Movies,  Trump

Trump the cartoon tough guy

The smartest and most incisive writing about Donald Trump is being produced by conservatives who have the sense to be horrified by him and his sycophants.

And so I recommend this article by Kevin Williamson of The National Review in which he explains how Trump’s tough-guy persona is an utter sham. He suggests that Trump is a wannabe Blake (Alec Baldwin) from the movie version of Glengarry Glen Ross who can’t quite pull it off. In fact he’s really more like the hapless salesman Shelley Levene (Jack Lemmon).

Despite his railing and threatening, Trump can’t get a Republican majority in Congress to kill the dreaded Affordable Care Act (aka Obamacare). His attorney general blithely ignores Trump’s clumsy efforts to get him to quit. Overwhelming majorities of Republicans in Congress defy him by voting to tie his hands regarding sanctions against Russian officials and so Putin announces he is booting out 755 American diplomats.

Williamson writes of Trump:

He wants to be John Wayne, but what he is is “Woody Allen without the humor.” Peggy Noonan, to whom we owe that observation, has his number: He is soft, weak, whimpering, and petulant. He isn’t smart enough to do the job and isn’t man enough to own up to the fact. For all his gold-plated toilets, he is at heart that middling junior salesman watching Glengarry Glen Ross and thinking to himself: “That’s the man I want to be.” How many times do you imagine he has stood in front of a mirror trying to project like Alec Baldwin? Unfortunately for the president, it’s Baldwin who does the good imitation of Trump, not the other way around.

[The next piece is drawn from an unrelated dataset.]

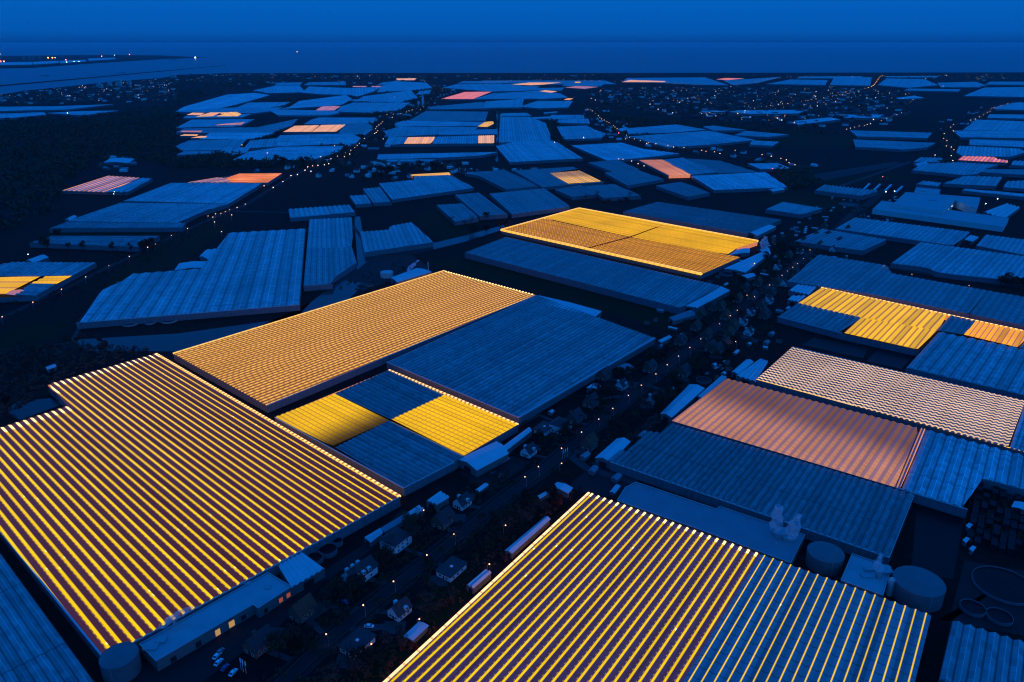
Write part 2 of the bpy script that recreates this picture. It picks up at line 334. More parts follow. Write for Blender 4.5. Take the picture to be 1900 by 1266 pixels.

Hence the cartoon tough-guy act. [White House communications director Anthony] Scaramucci’s star didn’t fade when he gave that batty and profane interview in which he reimagined Steve Bannon as a kind of autoerotic yogi. That’s Scaramucci’s best impersonation of the sort of man the president of these United States, God help us, aspires to be.

But he isn’t that guy. He isn’t Blake. He’s poor sad old Shelley Levene, who cannot close the deal, who spends his nights whining about the unfairness of it all.